Peristiwa Gerakan 30 September (G30S) yang terjadi pada tahun 1965 adalah salah satu episode kelam dalam sejarah Indonesia. Pada malam 30 September 1965 hingga dini hari 1 Oktober, sekelompok militer yang terafiliasi dengan Partai Komunis Indonesia (PKI) melakukan penculikan dan pembunuhan terhadap sejumlah perwira tinggi Angkatan Darat. Namun, menariknya, Mayor Jenderal Soeharto, yang saat itu adalah Panglima Komando Cadangan Strategis Angkatan Darat (Kostrad), tidak menjadi salah satu target dalam peristiwa ini.
Ada beberapa alasan mengapa Soeharto tidak menjadi korban dalam G30S/PKI:
- Soeharto Bukan Bagian dari “Dewan Jenderal”
Salah satu narasi yang dikembangkan oleh kelompok G30S/PKI adalah adanya “Dewan Jenderal,” yang diduga merencanakan kudeta terhadap Presiden Sukarno. Para jenderal yang diculik dan dibunuh pada malam tersebut dianggap sebagai anggota dewan ini. Namun, Soeharto, meskipun memiliki posisi penting dalam militer, tidak dianggap sebagai bagian dari kelompok tersebut. Oleh karena itu, ia tidak dimasukkan dalam daftar target. - Hubungan Soeharto dengan Presiden Sukarno
Soeharto tidak memiliki hubungan langsung atau yang dianggap mengancam Presiden Sukarno pada saat itu. Meskipun posisinya penting dalam militer, ia tidak terlalu menonjol dalam konflik politik antara kelompok komunis dan kelompok anti-komunis. Hal ini mungkin membuatnya dianggap bukan ancaman langsung oleh PKI, yang saat itu memiliki pengaruh besar di sekitar Sukarno. - Ketidakhadiran Soeharto di Rumahnya
Pada malam terjadinya peristiwa G30S, Soeharto dilaporkan sedang berada di Rumah Sakit Pusat Angkatan Darat (RSPAD) karena anaknya sakit. Kebetulan ini membuat Soeharto sulit dijangkau oleh pasukan G30S, yang mungkin berfokus pada penculikan jenderal-jenderal yang diketahui berada di rumah mereka masing-masing. - Kurangnya Informasi Akurat
Mungkin juga pasukan G30S/PKI tidak memiliki informasi yang cukup tentang posisi atau pergerakan Soeharto. Informasi yang mereka miliki mungkin tidak mencakup Soeharto secara detail, mengingat fokus utama mereka adalah Dewan Jenderal dan pimpinan militer lain yang dianggap lebih berpotensi melakukan kudeta. - Peran Penting Soeharto Setelah G30S
Setelah peristiwa G30S terjadi, Soeharto bergerak cepat mengambil alih komando dan memimpin operasi militer untuk menumpas gerakan tersebut. Keputusan ini kemudian mengantarkan Soeharto pada jalan menuju kekuasaan, yang berujung pada jatuhnya Presiden Sukarno dan naiknya Soeharto sebagai Presiden Indonesia.
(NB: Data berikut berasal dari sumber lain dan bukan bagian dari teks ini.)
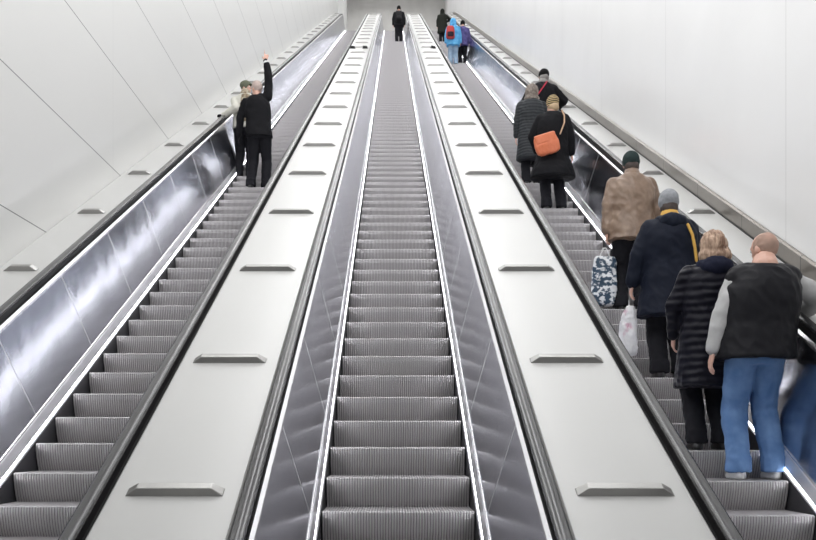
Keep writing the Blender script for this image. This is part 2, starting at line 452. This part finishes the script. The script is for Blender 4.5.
def person(label, px, yn, H=1.72, lean=(0, 0), rz=0.0, bulk=1.0, coat=None, legs=None, shoes=SHOE, sleeves=None, vest=None,
           lh=None, rh=None, lhint=(-1, -.6, 0), rhint=(1, -.6, 0), hair=None, hat=None, hood=None, collar=None, head_turn=0.0, head_tilt=0.0,
           hem=0.72, flare=1.0, voxel=0.012, feet=((-.10, 0), (.10, 0)), gloves=None, point=None, rsh=None, belt=False, fingers=0.5, bodyvox=0.010, stature_only=False, hdown=0.0, lhd=None, rhd=None, folds=0.012):
    k = H/1.76
    yw = yn+0.20
    root = empty('person', (px, yw, nose(yn)), label, 'person', None, rz)
    def T(p):
        x, y, z = p
        t = max(0, (z-0.85))/0.8
        return Vector((x+lean[0]*t, y+lean[1]*t, z))
    b = bulk
    sh = [T((-.185, 0, 1.43)), T((.185, 0, 1.43))]
    if rsh: sh[1] = sh[1]+Vector(rsh)
    hands = [lh or (-.27, .05, .86), rh or (.27, .05, .86)]
    arms = []
    for i, (hp, hn) in enumerate(((hands[0], lhint), (hands[1], rhint))):
        e, hnd = ik(sh[i], hp, .295, .265, hn); arms.append((sh[i], e, hnd))
    hips = [Vector((-.09, 0, .90)), Vector((.09, 0, .90))]
    kn = []; an = []
    for i, (fx, fy) in enumerate(feet):
        a = Vector((fx, fy-.03, .085)); kk, aa = ik(hips[i], a, .43, .43, (0, 1, 0)); kn.append(kk); an.append(a)
    hc = T((0, .035, 1.622)); hr = Matrix.Rotation(head_turn, 3, 'Z') @ Matrix.Rotation(head_tilt, 3, 'Y') @ Matrix.Rotation(-hdown, 3, 'X')
    def hp(v): return hc+hr @ Vector(v)
    def torso(bm, g, zb, sets):
        loft(bm, [(T((0, 0, z)).x, T((0, y, z)).y, z, rx*g, ry*g) for z, rx, ry, y in sets if z >= zb])
    # ---- body, one continuous surface
    bm = bmesh.new()
    torso(bm, 1.0, 0, [(.84, .13, .09, 0), (.92, .165, .115, 0), (1.02, .15, .10, 0), (1.12, .14, .095, 0), (1.26, .16, .11, 0), (1.38, .165, .105, 0), (1.44, .13, .085, 0), (1.49, .06, .06, 0)])
    cap(bm, sh[0]+Vector((.03, 0, -.04)), sh[1]+Vector((-.03, 0, -.04)), .045, .045)
    cap(bm, T((0, -.005, 1.44)), T((0, .02, 1.56)), .058, .055)
    ell(bm, hc+Vector((0, 0, .012)), (.074, .094, .108), hr); ell(bm, hp((0, .03, -.045)), (.055, .062, .068), hr)
    ell(bm, hp((0, .085, -.012)), (.013, .026, .018), hr); ell(bm, hp((0, .082, -.062)), (.026, .014, .008), hr)
    cap(bm, hp((-.035, .080, .028)), hp((.035, .080, .028)), .010, .010, 8)
    for s in (-1, 1): ell(bm, hp((s*.078, -.002, -.008)), (.011, .020, .031), hr)
    for i, (s_, e, h_) in enumerate(arms):
        cap(bm, s_+Vector((0, 0, -.03)), e, .042, .036); cap(bm, e, h_, .036, .025)
        d = (h_-e).normalized()
        hd = (lhd, rhd)[i]
        if hd: d2, up = Vector(hd[0]), Vector(hd[1])
        else: d2 = d; up = Vector(((-1 if i == 0 else 1), 0, 0))
        isp = (point == 'lr'[i])
        if not (gloves and 'lr'[i] in gloves[0]):
            hand(bm, h_, d2, up, 1 if i == 0 else -1, fingers, isp)
    for i in (0, 1):
        cap(bm, hips[i], kn[i], .078, .052); cap(bm, kn[i], an[i], .050, .034)
        cap(bm, an[i]+Vector((0, -.01, -.04)), an[i]+Vector((0, .13, -.055)), .030, .024)
    body = bake('body', bm, SKIN, root, bodyvox, 2)
    if gloves:
        for i in (0, 1):
            if 'lr'[i] in gloves[0]:
                bm = bmesh.new(); s_, e, h_ = arms[i]; d = (h_-e).normalized(); hd = (lhd, rhd)[i]
                d2, up = (Vector(hd[0]), Vector(hd[1])) if hd else (d, Vector(((-1 if i == 0 else 1), 0, 0)))
                cap(bm, h_-d*.03, h_+d*.01, .032, .028); hand(bm, h_, d2, up, 1 if i == 0 else -1, fingers, point == 'lr'[i], r=.011)
                bake('glove', bm, gloves[1], root, .009, 1)
    for s in (-1, 1):
        bm = bmesh.new(); ell(bm, hp((s*.030, .080, .010)), (.012, .012, .010), hr, 10, 6); finish('eye', bm, EYE_W, root, True)
    # ---- trousers
    bm = bmesh.new(); lb = 0.5+0.5*b
    torso(bm, lb*1.02, 0, [(.80, .15, .105, 0), (.86, .175, .125, 0), (.95, .18, .13, 0), (1.04, .168, .12, 0)])
    for i in (0, 1):
        cap(bm, hips[i]+Vector((0, 0, -.02)), kn[i], .102*lb, .080*lb); cap(bm, kn[i], an[i]+Vector((0, 0, .05)), .080*lb, .072*lb)
        loft(bm, [(an[i].x, an[i].y, .055, .076*lb, .084*lb), (an[i].x, an[i].y+.005, .16, .072*lb, .08*lb)])
    tr = bake('trousers', bm, legs or BLK2, root, voxel, 4, folds*.9, .10)
    # ---- shoes
    for i in (0, 1):
        bm = bmesh.new(); a = an[i]
        loft(bm, [(a.x, a.y+.055, .002, .046, .135), (a.x, a.y+.055, .03, .049, .140), (a.x, a.y+.045, .055, .045, .125), (a.x, a.y+.0, .09, .038, .065), (a.x, a.y-.01, .12, .036, .05)], 16, .85)
        bake('shoe', bm, shoes, root, .010, 2)
    # ---- upper garment
    rows = [(.40, .235*flare, .20*flare, 0), (.60, .225*flare, .185*flare, 0), (.72, .215*(1+.5*(flare-1)), .165, 0), (.82, .205, .15, 0), (.95, .20, .14, 0), (1.08, .19, .13, 0),
            (1.22, .20, .137, -.005), (1.33, .200, .135, -.005), (1.41, .178, .120, 0), (1.465, .135, .10, 0), (1.50, .09, .082, .005)]
    def upper(name, m, g, sleeve=True, hem=hem, fold=folds):
        bm = bmesh.new()
        r2 = [r for r in rows if r[0] > hem+.03]
        lo = [r for r in rows if r[0] <= hem+.03]
        ref = lo[-1] if lo else rows[0]
        loft(bm, [(T((0, 0, z)).x, T((0, y, z)).y, z, rx*g, ry*g*1.02) for z, rx, ry, y in [(hem, ref[1], ref[2], 0)]+r2])
        q = (g-1)*.06
        for sg in (0, 1): cap(bm, T((0, 0, 1.44)), sh[sg]+Vector(((.03, -.03)[sg], 0, -.035)), .078+q, .066+q)
        if sleeve:
            for s_, e, h_ in arms:
                cap(bm, s_+Vector((0, 0, -.035)), e, .070+q, .060+q); cap(bm, e, h_-(h_-e).normalized()*.02, .062+q, .046+q)
        else:
            for sg in (0, 1): cap(bm, T((0, 0, 1.43)), sh[sg]+Vector(((.02, -.02)[sg], 0, -.03)), .105, .105)
        return bake(name, bm, m, root, voxel, 5, fold, .13)
    if sleeves: upper('sweater', sleeves, b*0.95, True, hem+.05)
    if vest: upper('vest', vest, b*1.10, False)
    if coat: upper('coat', coat, b)
    if collar:
        bm = bmesh.new(); cap(bm, T((0, -.012, 1.49)), T((0, .0, 1.525)), .095, .085)
        tag(bake('collar', bm, collar, root, .010, 2, .004, .05), None)
    if hood:                      # hood lying on the back of the shoulders
        bm = bmesh.new(); ell(bm, T((0, -.10, 1.44)), (.135, .075, .085)); cap(bm, T((-.10, -.05, 1.46)), T((.10, -.05, 1.46)), .05, .05)
        bake('hood', bm, hood, root, .011, 3, .01, .07)
    if hair:
        hm, kind = hair
        bm = bmesh.new()
        if kind == 'short': ell(bm, hp((0, -.014, .030)), (.081, .093, .100), hr)
        elif kind == 'bald': ell(bm, hp((0, -.018, .018)), (.0775, .092, .098), hr)
        elif kind == 'bob':
            ell(bm, hp((0, -.020, .012)), (.108, .110, .118), hr); ell(bm, hp((.01, -.035, -.065)), (.128, .09, .085), hr)
        elif kind == 'fringe': ell(bm, hp((0, -.030, -.030)), (.082, .082, .075), hr)
        bake('hair', bm, hm, root, .009, 1, .008 if kind != 'bob' else .016, .06)
    if hat:
        hm, kind = hat
        bm = bmesh.new()
        if kind == 'beanie':
            ell(bm, hp((0, -.008, .058)), (.090, .108, .098), hr); cap(bm, hp((0, -.006, .022)), hp((0, -.006, .035)), .095, .097, 20)
        elif kind == 'cap':
            ell(bm, hp((0, -.008, .060)), (.088, .106, .078), hr); cap(bm, hp((0, -.006, .030)), hp((0, -.006, .045)), .092, .094, 20); ell(bm, hp((0, .12, .045)), (.07, .06, .010), hr)
        elif kind == 'hood_up':
            ell(bm, hp((0, -.022, .012)), (.115, .125, .145), hr); ell(bm, hp((0, -.03, -.10)), (.13, .11, .07), hr)
        bake('hood' if kind == 'hood_up' else ('cap' if kind == 'cap' else 'beanie'), bm, hm, root, .010, 2, .005 if kind != 'hood_up' else .012, .04)
    root.scale = (k, k, k)
    return root, T, arms
def world_pt(root, p):
    return Matrix.Translation(root.location) @ Matrix.Rotation(root.rotation_euler.z, 4, 'Z') @ (Vector(p)*root.scale.x)
def thing_at(name, root, p, label, cat):
    """an Empty standing where the carried thing hangs"""
    e = empty(name, root.location, label, cat, None, root.rotation_euler.z); e.scale = root.scale
    return e
def strap(bm, pts, w_=.018, t=.006):
    pts = [Vector(p) for p in pts]
    for a, b_ in zip(pts, pts[1:]): cap(bm, a, b_, w_*.6, w_*.6, 8)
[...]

Soeharto yang tidak menjadi sasaran penculikan atau pembunuhan dalam peristiwa ini bisa jadi merupakan hasil dari kombinasi antara posisi strategisnya, kebetulan, dan perhitungan politik yang tidak memperhitungkannya sebagai ancaman serius pada saat itu. Pada akhirnya, kejadian ini membuka jalan bagi Soeharto untuk mengambil alih kendali negara dan berkuasa selama lebih dari tiga dekade.